Barry contestou a rejeição de seu status de asilado e aguarda a decisão do recurso. Por enquanto, diz que vai trabalhar enquanto puder, apesar de o fato de ter emprego fixo facilitar sua localização pelas autoridades se quiserem deportá-lo.

Susanne Wegele conhece esse trauma em primeira mão. No início de março, quatro policiais federais apareceram e algemaram o também gambiano Ebrima Gassama, que fizera um treinamento com ela e seu marido e trabalhava para eles em sua firma de encadernação de livros, em Neusdadt, no oeste da Alemanha.

Gassama, 25, trabalhava para a firma desde 2017, embora seu pedido de asilo também tivesse sido rejeitado. Os policiais o detiveram e o levaram diretamente ao aeroporto, deixando seus colegas e patrões atônitos, disse Wegele.
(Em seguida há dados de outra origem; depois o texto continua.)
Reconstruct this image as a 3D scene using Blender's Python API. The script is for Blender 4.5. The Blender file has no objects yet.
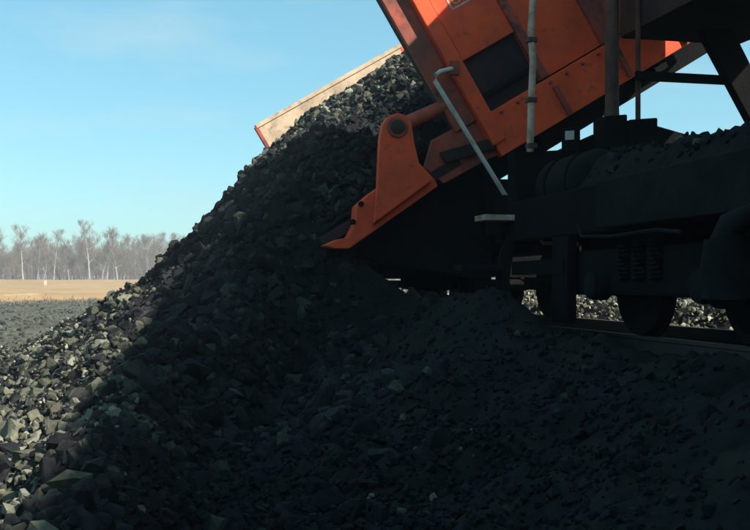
import bpy, bmesh, math, random
import numpy as np
from mathutils import Vector, Matrix, noise as mnoise

random.seed(7); rng = np.random.default_rng(11)
R_ = math.radians
scene = bpy.context.scene
col = scene.collection

# ------------------------------------------------------------------ camera
cd = bpy.data.cameras.new('camera'); cam = bpy.data.objects.new('camera', cd); col.objects.link(cam)
cd.sensor_width = 36; cd.lens = 48.0; cd.clip_start = 0.05; cd.clip_end = 9000
cam.location = (0, 0, 0.525)
cam.rotation_euler = (R_(90 + 1.03), 0, -math.atan(0.23))
scene.camera = cam

# ------------------------------------------------------------------ sun, sky, exposure
to_sun = Vector((0.88, -0.84, 0.93)).normalized()
sun_el = math.asin(to_sun.z); sun_az = math.atan2(to_sun.x, to_sun.y)
w = bpy.data.worlds.new('World'); scene.world = w; w.use_nodes = True
nt = w.node_tree; nt.nodes.clear()
out = nt.nodes.new('ShaderNodeOutputWorld'); bg = nt.nodes.new('ShaderNodeBackground')
sky = nt.nodes.new('ShaderNodeTexSky'); sky.sky_type = 'NISHITA'; sky.sun_disc = False
sky.sun_elevation = sun_el; sky.sun_rotation = sun_az; sky.air_density = 1.0; sky.dust_density = 0.7; sky.ozone_density = 1.0
tint = nt.nodes.new('ShaderNodeMix'); tint.data_type = 'RGBA'; tint.blend_type = 'MULTIPLY'
tint.inputs['Factor'].default_value = 1.0; tint.inputs['B'].default_value = (0.72, 1.0, 1.03, 1)
bg.inputs['Strength'].default_value = 0.089
# thin high cloud veil, by direction
tc = nt.nodes.new('ShaderNodeTexCoord'); mp = nt.nodes.new('ShaderNodeMapping'); mp.inputs['Scale'].default_value = (2.4, 2.4, 9.0); mp.inputs['Location'].default_value = (0.9, 0.2, 0.0)
cn = nt.nodes.new('ShaderNodeTexNoise'); cn.inputs['Scale'].default_value = 2.2; cn.inputs['Detail'].default_value = 6; cn.inputs['Roughness'].default_value = 0.55
cr = nt.nodes.new('ShaderNodeValToRGB'); cr.color_ramp.elements[0].position = 0.48; cr.color_ramp.elements[1].position = 0.80
cr.color_ramp.elements[0].color = (0, 0, 0, 1); cr.color_ramp.elements[1].color = (0.45, 0.45, 0.45, 1)
cm = nt.nodes.new('ShaderNodeMix'); cm.data_type = 'RGBA'; cm.blend_type = 'MIX'; cm.inputs['B'].default_value = (3.6, 4.7, 4.8, 1)
veil = nt.nodes.new('ShaderNodeMix'); veil.data_type = 'RGBA'; veil.inputs['Factor'].default_value = 0.36; veil.inputs['B'].default_value = (1.3, 3.9, 4.4, 1)
L = nt.links.new
L(tc.outputs['Generated'], mp.inputs['Vector']); L(mp.outputs['Vector'], cn.inputs['Vector']); L(cn.outputs['Fac'], cr.inputs['Fac'])
L(sky.outputs['Color'], tint.inputs['A']); L(tint.outputs['Result'], veil.inputs['A']); L(veil.outputs['Result'], cm.inputs['A']); L(cr.outputs['Color'], cm.inputs['Factor'])
L(cm.outputs['Result'], bg.inputs['Color']); L(bg.outputs['Background'], out.inputs['Surface'])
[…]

Gassama foi um dos mais de 26,1 mil estrangeiros deportados da Alemanha no ano passado (em 2017 foram 25,6 mil), cumprindo parcialmente uma promessa do ministro do Interior para assegurar que imigrantes que estão no país ilegalmente não possam permanecer.

O Parlamento alemão aprovou em julho uma lei para facilitar às empresas a contratação de funcionários qualificados vindos de fora da União Europeia. A lei inclui medidas para estender esse direito a migrantes em situações semelhantes à de Barry e Gassama, desde que se enquadrem em critérios específicos.

Mas a lei, que entrará em vigor em janeiro, está repleta de obstáculos, visando impedir que migrantes utilizem o sistema de asilo como “porta dos fundos” para entrarem no mercado de trabalho alemão.

As medidas visam combater desafios de partidos oposicionistas, incluindo o nacionalista AfD (Alternativa para a Alemanha), que ganhou votos retratando os migrantes como elementos que roubam recursos e prosperidade do país.

“A lei é fortemente influenciada pelo medo subjacente de que o sistema será abusado”, explicou Terton, responsável por ajudar empresas de Berlim a integrar refugiados em empregos. “Sempre há o receio de que pessoas queiram vir ao país apenas para viver às custas da Previdência alemã.”